About

Sunday, May 20, 2012

The Man in the Mirror

My son said something about "quality time with his sister". Even my pleas were to no avail. And thus my fleeting thoughts of attending the Mighty High Music Festival vanished.

Late last evening  I heard the apartment door creak open. From under the covers, in my darkened bedroom, I half screamed "How was it?". The answer was one word."Woodstock". As my children entered the room, my daughter did the head weaving, arms waving, body twisting movements demonstrating what she had just witnessed. Grateful Dead, welcome to Tuxedo Park. There was, of course, the obligatory "Jerry" siting. And the marijuana. Everywhere. It permeated the clothing, enveloped the sky, and made an unmistakable statement.

"And was there anyone like me?"

 My son smiled. "Well, there were people your age, but none of them were anything like you. They were long haired and bearded." It was clear that much more than a physical difference separated us.

 The problem is that the face with the crow's feet, the lines in the forehead, the shadows, the gravitational downward force of  everything, the eyes that have witnessed 60 years and hair that is holding on for dear life in the few remaining places it has not long since abandoned, none of that is me.

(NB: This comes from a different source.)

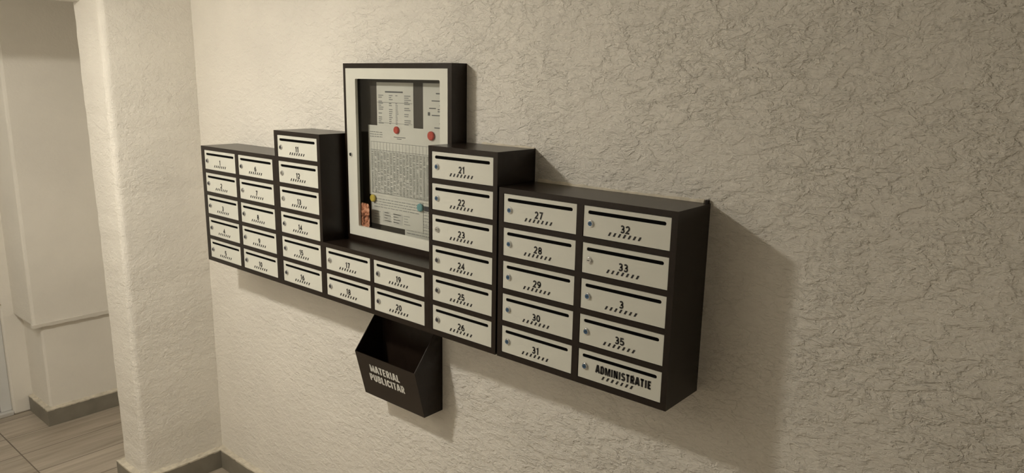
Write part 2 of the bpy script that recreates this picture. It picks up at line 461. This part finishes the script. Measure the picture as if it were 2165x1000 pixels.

While the truth is I was a disappointment as a hippie, my locks too wispy, my drug use too limited, my commitment to any cause too fleeting,  this did not alter my vision of myself.
 
I was the young face in the middle of that crowd last night. I was the one traveling the country chasing the music. I was the one swaying back and forth, the living embodiment of my own image stuck forever in my head.

I was at the Mighty High Music Festival even as I lay in bed, mostly asleep, waiting for that door to open. And though no one saw me there it is only because they were looking for the man in the mirror.